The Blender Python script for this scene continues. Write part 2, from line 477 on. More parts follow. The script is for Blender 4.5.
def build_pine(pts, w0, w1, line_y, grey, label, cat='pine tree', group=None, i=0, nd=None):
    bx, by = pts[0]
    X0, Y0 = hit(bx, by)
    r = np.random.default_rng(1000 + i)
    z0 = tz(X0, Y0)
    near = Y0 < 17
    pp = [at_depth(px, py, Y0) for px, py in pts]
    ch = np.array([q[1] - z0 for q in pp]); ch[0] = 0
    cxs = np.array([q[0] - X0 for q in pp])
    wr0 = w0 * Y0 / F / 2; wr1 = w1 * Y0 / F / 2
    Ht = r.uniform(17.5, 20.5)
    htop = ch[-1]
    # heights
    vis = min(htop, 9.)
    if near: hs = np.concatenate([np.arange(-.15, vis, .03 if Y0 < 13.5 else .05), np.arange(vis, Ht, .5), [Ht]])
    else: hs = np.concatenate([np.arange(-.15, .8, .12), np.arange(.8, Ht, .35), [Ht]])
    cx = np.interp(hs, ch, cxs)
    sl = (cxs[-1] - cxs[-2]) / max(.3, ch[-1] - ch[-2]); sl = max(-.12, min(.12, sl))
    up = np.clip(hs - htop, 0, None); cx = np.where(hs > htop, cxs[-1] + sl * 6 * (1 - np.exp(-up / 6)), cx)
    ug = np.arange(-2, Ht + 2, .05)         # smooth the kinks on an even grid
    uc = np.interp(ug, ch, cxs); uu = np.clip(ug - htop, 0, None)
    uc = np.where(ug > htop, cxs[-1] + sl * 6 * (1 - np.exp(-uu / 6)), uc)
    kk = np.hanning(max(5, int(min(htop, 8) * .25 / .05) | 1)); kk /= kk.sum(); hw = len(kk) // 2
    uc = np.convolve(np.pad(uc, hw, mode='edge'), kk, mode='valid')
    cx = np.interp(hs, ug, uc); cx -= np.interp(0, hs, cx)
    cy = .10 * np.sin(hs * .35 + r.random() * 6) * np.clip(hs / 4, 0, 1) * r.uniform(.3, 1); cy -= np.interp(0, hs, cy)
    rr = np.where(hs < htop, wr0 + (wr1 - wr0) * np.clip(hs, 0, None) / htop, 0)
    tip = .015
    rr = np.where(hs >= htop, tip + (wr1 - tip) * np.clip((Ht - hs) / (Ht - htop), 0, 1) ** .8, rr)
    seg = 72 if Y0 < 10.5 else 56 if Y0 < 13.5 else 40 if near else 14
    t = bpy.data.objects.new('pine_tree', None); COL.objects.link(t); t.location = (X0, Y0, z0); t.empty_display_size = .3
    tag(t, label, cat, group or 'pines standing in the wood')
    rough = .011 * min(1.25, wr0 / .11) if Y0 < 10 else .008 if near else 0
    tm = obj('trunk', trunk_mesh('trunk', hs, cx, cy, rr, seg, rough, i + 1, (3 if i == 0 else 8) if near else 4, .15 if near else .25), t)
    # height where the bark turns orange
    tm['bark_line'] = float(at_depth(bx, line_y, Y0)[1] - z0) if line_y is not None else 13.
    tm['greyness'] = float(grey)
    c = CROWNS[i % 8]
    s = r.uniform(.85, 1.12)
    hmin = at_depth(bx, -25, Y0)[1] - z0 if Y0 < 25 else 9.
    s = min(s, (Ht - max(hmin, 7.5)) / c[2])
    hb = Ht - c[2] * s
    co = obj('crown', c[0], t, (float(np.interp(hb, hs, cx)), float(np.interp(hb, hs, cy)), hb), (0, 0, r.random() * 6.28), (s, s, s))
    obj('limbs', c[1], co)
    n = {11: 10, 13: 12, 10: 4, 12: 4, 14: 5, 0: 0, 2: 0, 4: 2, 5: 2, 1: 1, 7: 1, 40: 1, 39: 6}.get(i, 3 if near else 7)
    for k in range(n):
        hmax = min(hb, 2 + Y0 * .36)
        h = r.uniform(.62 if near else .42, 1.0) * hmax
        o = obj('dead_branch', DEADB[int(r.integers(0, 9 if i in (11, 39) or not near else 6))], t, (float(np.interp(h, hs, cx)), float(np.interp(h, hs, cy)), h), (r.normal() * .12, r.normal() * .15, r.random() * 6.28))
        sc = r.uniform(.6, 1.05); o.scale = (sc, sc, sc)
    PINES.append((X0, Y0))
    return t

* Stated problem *
Once more, set down the full listing, verbatim.

* Final result *
The Blender Python script for this scene continues. Write part 2, from line 477 on. More parts follow. The script is for Blender 4.5.
def build_pine(pts, w0, w1, line_y, grey, label, cat='pine tree', group=None, i=0, nd=None):
    bx, by = pts[0]
    X0, Y0 = hit(bx, by)
    r = np.random.default_rng(1000 + i)
    z0 = tz(X0, Y0)
    near = Y0 < 17
    pp = [at_depth(px, py, Y0) for px, py in pts]
    ch = np.array([q[1] - z0 for q in pp]); ch[0] = 0
    cxs = np.array([q[0] - X0 for q in pp])
    wr0 = w0 * Y0 / F / 2; wr1 = w1 * Y0 / F / 2
    Ht = r.uniform(17.5, 20.5)
    htop = ch[-1]
    # heights
    vis = min(htop, 9.)
    if near: hs = np.concatenate([np.arange(-.15, vis, .03 if Y0 < 13.5 else .05), np.arange(vis, Ht, .5), [Ht]])
    else: hs = np.concatenate([np.arange(-.15, .8, .12), np.arange(.8, Ht, .35), [Ht]])
    cx = np.interp(hs, ch, cxs)
    sl = (cxs[-1] - cxs[-2]) / max(.3, ch[-1] - ch[-2]); sl = max(-.12, min(.12, sl))
    up = np.clip(hs - htop, 0, None); cx = np.where(hs > htop, cxs[-1] + sl * 6 * (1 - np.exp(-up / 6)), cx)
    ug = np.arange(-2, Ht + 2, .05)         # smooth the kinks on an even grid
    uc = np.interp(ug, ch, cxs); uu = np.clip(ug - htop, 0, None)
    uc = np.where(ug > htop, cxs[-1] + sl * 6 * (1 - np.exp(-uu / 6)), uc)
    kk = np.hanning(max(5, int(min(htop, 8) * .25 / .05) | 1)); kk /= kk.sum(); hw = len(kk) // 2
    uc = np.convolve(np.pad(uc, hw, mode='edge'), kk, mode='valid')
    cx = np.interp(hs, ug, uc); cx -= np.interp(0, hs, cx)
    cy = .10 * np.sin(hs * .35 + r.random() * 6) * np.clip(hs / 4, 0, 1) * r.uniform(.3, 1); cy -= np.interp(0, hs, cy)
    rr = np.where(hs < htop, wr0 + (wr1 - wr0) * np.clip(hs, 0, None) / htop, 0)
    tip = .015
    rr = np.where(hs >= htop, tip + (wr1 - tip) * np.clip((Ht - hs) / (Ht - htop), 0, 1) ** .8, rr)
    seg = 72 if Y0 < 10.5 else 56 if Y0 < 13.5 else 40 if near else 14
    t = bpy.data.objects.new('pine_tree', None); COL.objects.link(t); t.location = (X0, Y0, z0); t.empty_display_size = .3
    tag(t, label, cat, group or 'pines standing in the wood')
    rough = .011 * min(1.25, wr0 / .11) if Y0 < 10 else .008 if near else 0
    tm = obj('trunk', trunk_mesh('trunk', hs, cx, cy, rr, seg, rough, i + 1, (3 if i == 0 else 8) if near else 4, .15 if near else .25), t)
    # height where the bark turns orange
    tm['bark_line'] = float(at_depth(bx, line_y, Y0)[1] - z0) if line_y is not None else 13.
    tm['greyness'] = float(grey)
    c = CROWNS[i % 8]
    s = r.uniform(.85, 1.12)
    hmin = at_depth(bx, -25, Y0)[1] - z0 if Y0 < 25 else 9.
    s = min(s, (Ht - max(hmin, 7.5)) / c[2])
    hb = Ht - c[2] * s
    co = obj('crown', c[0], t, (float(np.interp(hb, hs, cx)), float(np.interp(hb, hs, cy)), hb), (0, 0, r.random() * 6.28), (s, s, s))
    obj('limbs', c[1], co)
    n = {11: 10, 13: 12, 10: 4, 12: 4, 14: 5, 0: 0, 2: 0, 4: 2, 5: 2, 1: 1, 7: 1, 40: 1, 39: 6}.get(i, 3 if near else 7)
    for k in range(n):
        hmax = min(hb, 2 + Y0 * .36)
        h = r.uniform(.62 if near else .42, 1.0) * hmax
        o = obj('dead_branch', DEADB[int(r.integers(0, 9 if i in (11, 39) or not near else 6))], t, (float(np.interp(h, hs, cx)), float(np.interp(h, hs, cy)), h), (r.normal() * .12, r.normal() * .15, r.random() * 6.28))
        sc = r.uniform(.6, 1.05); o.scale = (sc, sc, sc)
    PINES.append((X0, Y0))
    return t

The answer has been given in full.